Restate the records below word for word.

┌────────

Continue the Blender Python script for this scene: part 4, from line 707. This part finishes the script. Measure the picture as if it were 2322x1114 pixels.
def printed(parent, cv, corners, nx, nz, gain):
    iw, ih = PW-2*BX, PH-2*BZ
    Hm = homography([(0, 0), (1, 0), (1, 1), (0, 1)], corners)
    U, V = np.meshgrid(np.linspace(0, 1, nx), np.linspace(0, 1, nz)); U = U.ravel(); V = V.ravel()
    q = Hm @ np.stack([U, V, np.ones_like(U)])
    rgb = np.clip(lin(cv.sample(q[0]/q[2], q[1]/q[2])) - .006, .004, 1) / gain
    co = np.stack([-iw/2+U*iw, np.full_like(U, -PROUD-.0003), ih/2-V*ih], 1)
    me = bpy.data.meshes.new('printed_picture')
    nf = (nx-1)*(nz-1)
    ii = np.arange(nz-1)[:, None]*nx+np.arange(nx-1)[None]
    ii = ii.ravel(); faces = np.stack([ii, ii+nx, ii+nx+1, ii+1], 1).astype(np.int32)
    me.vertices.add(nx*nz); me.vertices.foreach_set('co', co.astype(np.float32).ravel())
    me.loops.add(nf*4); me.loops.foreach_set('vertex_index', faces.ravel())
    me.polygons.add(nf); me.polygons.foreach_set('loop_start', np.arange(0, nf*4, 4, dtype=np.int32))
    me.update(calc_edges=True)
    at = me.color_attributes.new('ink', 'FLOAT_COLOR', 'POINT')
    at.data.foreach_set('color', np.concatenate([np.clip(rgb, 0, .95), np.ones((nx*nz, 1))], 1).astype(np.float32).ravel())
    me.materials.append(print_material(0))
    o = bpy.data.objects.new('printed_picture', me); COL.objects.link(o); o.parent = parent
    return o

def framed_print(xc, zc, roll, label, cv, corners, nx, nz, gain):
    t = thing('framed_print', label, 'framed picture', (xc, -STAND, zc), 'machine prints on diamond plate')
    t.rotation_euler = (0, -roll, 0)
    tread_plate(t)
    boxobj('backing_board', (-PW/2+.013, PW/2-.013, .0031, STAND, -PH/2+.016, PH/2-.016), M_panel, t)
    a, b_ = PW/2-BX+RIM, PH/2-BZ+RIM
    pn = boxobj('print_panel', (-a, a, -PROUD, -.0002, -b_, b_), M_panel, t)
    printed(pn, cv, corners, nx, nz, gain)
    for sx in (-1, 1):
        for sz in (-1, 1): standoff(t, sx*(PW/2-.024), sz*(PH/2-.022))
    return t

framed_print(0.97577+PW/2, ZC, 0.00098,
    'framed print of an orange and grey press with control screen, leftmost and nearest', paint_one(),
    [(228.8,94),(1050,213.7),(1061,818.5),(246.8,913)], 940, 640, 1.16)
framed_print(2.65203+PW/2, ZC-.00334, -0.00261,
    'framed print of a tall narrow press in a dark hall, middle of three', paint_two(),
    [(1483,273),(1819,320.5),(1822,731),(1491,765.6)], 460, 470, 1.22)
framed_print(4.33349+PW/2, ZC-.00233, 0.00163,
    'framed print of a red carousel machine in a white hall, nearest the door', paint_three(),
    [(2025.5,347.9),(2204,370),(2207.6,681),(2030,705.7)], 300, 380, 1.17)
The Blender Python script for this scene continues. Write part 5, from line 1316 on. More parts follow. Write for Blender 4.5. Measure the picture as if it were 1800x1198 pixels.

└────────

RESULT OF THIS TASK:
Continue the Blender Python script for this scene: part 4, from line 707. This part finishes the script. Measure the picture as if it were 2322x1114 pixels.
def printed(parent, cv, corners, nx, nz, gain):
    iw, ih = PW-2*BX, PH-2*BZ
    Hm = homography([(0, 0), (1, 0), (1, 1), (0, 1)], corners)
    U, V = np.meshgrid(np.linspace(0, 1, nx), np.linspace(0, 1, nz)); U = U.ravel(); V = V.ravel()
    q = Hm @ np.stack([U, V, np.ones_like(U)])
    rgb = np.clip(lin(cv.sample(q[0]/q[2], q[1]/q[2])) - .006, .004, 1) / gain
    co = np.stack([-iw/2+U*iw, np.full_like(U, -PROUD-.0003), ih/2-V*ih], 1)
    me = bpy.data.meshes.new('printed_picture')
    nf = (nx-1)*(nz-1)
    ii = np.arange(nz-1)[:, None]*nx+np.arange(nx-1)[None]
    ii = ii.ravel(); faces = np.stack([ii, ii+nx, ii+nx+1, ii+1], 1).astype(np.int32)
    me.vertices.add(nx*nz); me.vertices.foreach_set('co', co.astype(np.float32).ravel())
    me.loops.add(nf*4); me.loops.foreach_set('vertex_index', faces.ravel())
    me.polygons.add(nf); me.polygons.foreach_set('loop_start', np.arange(0, nf*4, 4, dtype=np.int32))
    me.update(calc_edges=True)
    at = me.color_attributes.new('ink', 'FLOAT_COLOR', 'POINT')
    at.data.foreach_set('color', np.concatenate([np.clip(rgb, 0, .95), np.ones((nx*nz, 1))], 1).astype(np.float32).ravel())
    me.materials.append(print_material(0))
    o = bpy.data.objects.new('printed_picture', me); COL.objects.link(o); o.parent = parent
    return o

def framed_print(xc, zc, roll, label, cv, corners, nx, nz, gain):
    t = thing('framed_print', label, 'framed picture', (xc, -STAND, zc), 'machine prints on diamond plate')
    t.rotation_euler = (0, -roll, 0)
    tread_plate(t)
    boxobj('backing_board', (-PW/2+.013, PW/2-.013, .0031, STAND, -PH/2+.016, PH/2-.016), M_panel, t)
    a, b_ = PW/2-BX+RIM, PH/2-BZ+RIM
    pn = boxobj('print_panel', (-a, a, -PROUD, -.0002, -b_, b_), M_panel, t)
    printed(pn, cv, corners, nx, nz, gain)
    for sx in (-1, 1):
        for sz in (-1, 1): standoff(t, sx*(PW/2-.024), sz*(PH/2-.022))
    return t

framed_print(0.97577+PW/2, ZC, 0.00098,
    'framed print of an orange and grey press with control screen, leftmost and nearest', paint_one(),
    [(228.8,94),(1050,213.7),(1061,818.5),(246.8,913)], 940, 640, 1.16)
framed_print(2.65203+PW/2, ZC-.00334, -0.00261,
    'framed print of a tall narrow press in a dark hall, middle of three', paint_two(),
    [(1483,273),(1819,320.5),(1822,731),(1491,765.6)], 460, 470, 1.22)
framed_print(4.33349+PW/2, ZC-.00233, 0.00163,
    'framed print of a red carousel machine in a white hall, nearest the door', paint_three(),
    [(2025.5,347.9),(2204,370),(2207.6,681),(2030,705.7)], 300, 380, 1.17)
The Blender Python script for this scene continues. Write part 5, from line 1316 on. More parts follow. Write for Blender 4.5. Measure the picture as if it were 1800x1198 pixels.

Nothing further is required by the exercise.